El historiador Daniel Mazzei, especialista en Fuerzas Armadas, parece tener la misma sospecha. “La intención de de Alfonsín era desarticular esas bandas, que eran de ultraderecha y reivindicaban a la dictadura. Esos secuestros generaban un estado de desestabilización y una sensación de desprotección que afectaba a la gente. Muchos de estos grupos estaban enquistados en el poder y era difícil sacarlos porque tenían recursos. Como la SIDE de Roberto Peña, que no pudo manejarla y fue relevado recién en 1986”.

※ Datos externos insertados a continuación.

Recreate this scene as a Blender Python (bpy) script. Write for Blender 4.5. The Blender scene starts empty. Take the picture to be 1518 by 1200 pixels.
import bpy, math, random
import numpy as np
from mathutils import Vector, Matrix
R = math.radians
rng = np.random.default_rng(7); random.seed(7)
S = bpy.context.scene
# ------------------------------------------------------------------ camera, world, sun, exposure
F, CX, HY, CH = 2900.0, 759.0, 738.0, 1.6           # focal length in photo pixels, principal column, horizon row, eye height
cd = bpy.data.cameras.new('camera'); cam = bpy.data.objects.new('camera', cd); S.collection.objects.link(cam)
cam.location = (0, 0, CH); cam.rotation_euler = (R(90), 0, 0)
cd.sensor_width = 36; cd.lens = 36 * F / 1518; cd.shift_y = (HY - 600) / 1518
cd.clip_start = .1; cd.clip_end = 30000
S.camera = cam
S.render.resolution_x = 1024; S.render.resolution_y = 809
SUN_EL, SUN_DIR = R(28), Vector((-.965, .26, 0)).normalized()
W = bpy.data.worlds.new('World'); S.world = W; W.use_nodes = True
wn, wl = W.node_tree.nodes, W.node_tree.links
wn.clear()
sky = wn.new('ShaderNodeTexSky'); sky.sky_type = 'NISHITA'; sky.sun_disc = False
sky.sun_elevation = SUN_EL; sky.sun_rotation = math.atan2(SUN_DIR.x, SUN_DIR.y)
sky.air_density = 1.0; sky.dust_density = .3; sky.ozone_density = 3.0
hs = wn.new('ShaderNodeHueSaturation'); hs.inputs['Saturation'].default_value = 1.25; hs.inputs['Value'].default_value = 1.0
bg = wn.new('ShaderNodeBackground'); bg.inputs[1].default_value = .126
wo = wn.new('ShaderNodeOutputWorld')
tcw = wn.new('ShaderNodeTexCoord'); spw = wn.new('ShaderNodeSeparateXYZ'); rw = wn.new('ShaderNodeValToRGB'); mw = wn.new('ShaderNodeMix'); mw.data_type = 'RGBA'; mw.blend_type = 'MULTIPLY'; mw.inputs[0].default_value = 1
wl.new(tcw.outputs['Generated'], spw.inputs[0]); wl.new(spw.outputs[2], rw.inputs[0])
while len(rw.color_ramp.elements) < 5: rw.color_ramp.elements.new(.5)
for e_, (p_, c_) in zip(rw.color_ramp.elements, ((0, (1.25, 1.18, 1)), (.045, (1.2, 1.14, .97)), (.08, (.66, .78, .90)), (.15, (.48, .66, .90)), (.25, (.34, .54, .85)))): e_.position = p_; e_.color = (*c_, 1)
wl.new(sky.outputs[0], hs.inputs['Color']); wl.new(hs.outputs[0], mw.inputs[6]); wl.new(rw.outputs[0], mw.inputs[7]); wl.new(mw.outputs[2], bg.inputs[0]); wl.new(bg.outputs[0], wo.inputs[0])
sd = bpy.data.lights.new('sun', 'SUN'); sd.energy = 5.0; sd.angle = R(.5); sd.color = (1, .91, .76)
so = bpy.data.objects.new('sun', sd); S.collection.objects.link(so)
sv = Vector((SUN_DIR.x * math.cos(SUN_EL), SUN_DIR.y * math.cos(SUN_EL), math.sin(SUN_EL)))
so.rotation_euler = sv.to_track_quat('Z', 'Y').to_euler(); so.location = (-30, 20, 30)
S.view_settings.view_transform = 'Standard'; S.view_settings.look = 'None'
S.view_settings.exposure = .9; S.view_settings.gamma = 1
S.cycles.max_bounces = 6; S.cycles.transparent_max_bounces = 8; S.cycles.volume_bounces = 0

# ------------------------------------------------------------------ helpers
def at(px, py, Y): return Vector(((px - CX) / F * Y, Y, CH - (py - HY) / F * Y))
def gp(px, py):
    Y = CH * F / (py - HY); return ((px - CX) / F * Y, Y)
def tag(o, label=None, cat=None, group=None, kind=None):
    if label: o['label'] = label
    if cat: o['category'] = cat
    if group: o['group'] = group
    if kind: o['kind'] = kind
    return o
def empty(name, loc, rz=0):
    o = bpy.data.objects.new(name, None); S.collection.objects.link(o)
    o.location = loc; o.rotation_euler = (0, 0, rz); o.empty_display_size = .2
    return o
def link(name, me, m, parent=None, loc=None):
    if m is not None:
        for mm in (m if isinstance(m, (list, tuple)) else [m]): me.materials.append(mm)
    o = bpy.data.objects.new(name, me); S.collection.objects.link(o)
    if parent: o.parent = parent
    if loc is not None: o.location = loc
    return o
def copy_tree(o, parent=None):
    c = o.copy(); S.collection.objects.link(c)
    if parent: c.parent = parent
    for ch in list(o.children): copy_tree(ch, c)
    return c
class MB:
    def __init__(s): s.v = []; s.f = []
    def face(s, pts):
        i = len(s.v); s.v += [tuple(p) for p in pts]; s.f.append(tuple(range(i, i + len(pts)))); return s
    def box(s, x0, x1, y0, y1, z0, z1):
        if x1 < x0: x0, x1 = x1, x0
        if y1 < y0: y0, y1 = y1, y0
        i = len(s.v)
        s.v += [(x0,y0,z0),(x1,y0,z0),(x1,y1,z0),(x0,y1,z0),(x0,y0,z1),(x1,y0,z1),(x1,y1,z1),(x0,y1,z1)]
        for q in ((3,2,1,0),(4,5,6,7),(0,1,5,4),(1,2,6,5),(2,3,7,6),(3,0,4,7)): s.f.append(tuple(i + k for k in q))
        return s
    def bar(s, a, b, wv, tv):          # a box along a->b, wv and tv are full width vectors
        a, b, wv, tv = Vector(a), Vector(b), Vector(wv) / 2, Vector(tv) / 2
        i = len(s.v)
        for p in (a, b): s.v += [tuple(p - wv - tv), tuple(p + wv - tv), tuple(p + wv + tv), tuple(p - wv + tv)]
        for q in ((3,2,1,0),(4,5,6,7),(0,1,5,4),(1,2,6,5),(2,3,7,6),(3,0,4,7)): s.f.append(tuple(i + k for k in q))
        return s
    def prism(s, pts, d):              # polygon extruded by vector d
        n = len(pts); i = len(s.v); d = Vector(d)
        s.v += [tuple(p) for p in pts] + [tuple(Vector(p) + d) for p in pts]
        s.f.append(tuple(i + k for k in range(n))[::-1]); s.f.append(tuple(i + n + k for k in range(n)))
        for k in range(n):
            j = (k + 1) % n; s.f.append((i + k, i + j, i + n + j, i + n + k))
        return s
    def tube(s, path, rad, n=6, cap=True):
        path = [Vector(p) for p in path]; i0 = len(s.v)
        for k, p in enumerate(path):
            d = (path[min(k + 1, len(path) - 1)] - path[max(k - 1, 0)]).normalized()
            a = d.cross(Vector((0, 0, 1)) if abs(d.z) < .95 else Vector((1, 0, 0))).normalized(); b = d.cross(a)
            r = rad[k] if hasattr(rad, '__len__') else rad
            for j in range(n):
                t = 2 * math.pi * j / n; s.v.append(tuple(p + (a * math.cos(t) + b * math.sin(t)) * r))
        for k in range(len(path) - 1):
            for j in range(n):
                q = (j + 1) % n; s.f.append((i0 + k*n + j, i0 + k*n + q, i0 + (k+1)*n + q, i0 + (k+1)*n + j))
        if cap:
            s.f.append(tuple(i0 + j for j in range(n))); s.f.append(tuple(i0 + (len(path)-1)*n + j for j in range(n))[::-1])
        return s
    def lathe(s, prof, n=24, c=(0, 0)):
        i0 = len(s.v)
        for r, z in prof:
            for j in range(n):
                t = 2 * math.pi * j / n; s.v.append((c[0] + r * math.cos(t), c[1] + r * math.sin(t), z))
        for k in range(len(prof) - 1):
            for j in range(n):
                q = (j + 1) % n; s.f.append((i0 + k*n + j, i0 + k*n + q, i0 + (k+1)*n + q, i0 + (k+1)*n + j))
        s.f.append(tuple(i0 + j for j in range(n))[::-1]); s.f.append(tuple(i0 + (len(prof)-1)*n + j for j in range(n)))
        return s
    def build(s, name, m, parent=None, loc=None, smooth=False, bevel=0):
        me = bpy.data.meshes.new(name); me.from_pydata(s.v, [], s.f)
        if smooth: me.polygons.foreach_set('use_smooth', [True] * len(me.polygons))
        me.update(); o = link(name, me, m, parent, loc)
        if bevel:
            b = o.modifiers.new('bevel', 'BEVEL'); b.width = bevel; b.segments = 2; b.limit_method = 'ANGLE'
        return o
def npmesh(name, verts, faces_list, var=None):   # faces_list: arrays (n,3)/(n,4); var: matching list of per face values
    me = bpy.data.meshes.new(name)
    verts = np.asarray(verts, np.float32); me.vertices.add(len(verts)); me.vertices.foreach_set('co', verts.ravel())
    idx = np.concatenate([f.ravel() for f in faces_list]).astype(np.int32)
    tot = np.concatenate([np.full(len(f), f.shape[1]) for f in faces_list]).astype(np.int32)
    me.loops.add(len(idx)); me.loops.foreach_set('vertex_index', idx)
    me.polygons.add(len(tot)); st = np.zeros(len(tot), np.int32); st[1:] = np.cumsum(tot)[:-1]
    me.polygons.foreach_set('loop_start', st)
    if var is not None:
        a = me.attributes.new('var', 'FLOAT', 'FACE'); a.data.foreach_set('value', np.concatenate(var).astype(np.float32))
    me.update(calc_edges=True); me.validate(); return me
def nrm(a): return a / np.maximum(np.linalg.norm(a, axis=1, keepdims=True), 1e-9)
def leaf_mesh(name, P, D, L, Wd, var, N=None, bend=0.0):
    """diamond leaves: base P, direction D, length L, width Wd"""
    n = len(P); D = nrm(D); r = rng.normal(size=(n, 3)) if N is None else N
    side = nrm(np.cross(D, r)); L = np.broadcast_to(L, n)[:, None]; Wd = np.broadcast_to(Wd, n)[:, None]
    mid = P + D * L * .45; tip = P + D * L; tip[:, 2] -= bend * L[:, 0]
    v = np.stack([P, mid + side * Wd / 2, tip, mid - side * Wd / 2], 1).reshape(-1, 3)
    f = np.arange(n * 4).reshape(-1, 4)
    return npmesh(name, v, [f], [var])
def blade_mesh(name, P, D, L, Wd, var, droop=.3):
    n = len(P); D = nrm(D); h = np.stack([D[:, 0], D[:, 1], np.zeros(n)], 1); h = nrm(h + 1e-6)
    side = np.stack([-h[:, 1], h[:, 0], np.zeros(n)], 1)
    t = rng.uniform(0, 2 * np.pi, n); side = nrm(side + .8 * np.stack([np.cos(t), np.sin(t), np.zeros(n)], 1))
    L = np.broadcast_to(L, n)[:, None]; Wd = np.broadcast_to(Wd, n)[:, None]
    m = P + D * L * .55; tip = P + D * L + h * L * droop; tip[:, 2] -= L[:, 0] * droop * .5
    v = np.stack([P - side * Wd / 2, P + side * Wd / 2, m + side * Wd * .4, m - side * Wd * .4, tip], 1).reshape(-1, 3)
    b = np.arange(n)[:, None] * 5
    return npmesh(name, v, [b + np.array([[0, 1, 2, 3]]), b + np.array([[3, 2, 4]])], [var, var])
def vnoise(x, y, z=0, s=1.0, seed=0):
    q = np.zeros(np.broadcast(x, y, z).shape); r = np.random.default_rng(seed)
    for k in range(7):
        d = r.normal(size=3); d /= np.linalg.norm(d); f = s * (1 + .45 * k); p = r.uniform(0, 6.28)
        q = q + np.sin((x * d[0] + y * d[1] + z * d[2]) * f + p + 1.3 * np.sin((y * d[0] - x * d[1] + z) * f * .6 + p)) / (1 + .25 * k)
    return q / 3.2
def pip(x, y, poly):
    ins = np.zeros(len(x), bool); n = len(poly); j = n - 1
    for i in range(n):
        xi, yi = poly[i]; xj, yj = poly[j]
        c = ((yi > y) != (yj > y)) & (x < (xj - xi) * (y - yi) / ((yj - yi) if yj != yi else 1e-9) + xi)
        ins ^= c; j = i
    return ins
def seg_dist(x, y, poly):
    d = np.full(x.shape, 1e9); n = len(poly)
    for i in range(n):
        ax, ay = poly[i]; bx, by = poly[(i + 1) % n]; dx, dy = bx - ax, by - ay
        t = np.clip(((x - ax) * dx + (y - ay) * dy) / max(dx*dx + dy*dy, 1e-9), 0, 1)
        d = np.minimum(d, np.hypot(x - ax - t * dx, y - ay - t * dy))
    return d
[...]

(Vale recordar que el carnaval de desmanejos, operaciones cruzadas, vendettas y negocios paralelos en el organismo de inteligencia fue una constante hasta la actualidad y recién estalló públicamente a partir de la extraña muerte del fiscal Alberto Nisman, el 18 de enero de este año).

A Puccio le “soltaron la mano” y cayó preso en septiembre del ’85. Por aquellas horas, el fiscal Julio Strassera preparaba su alegato final en el juicio a las juntas, basado en las denuncias recogidas por la Conadep.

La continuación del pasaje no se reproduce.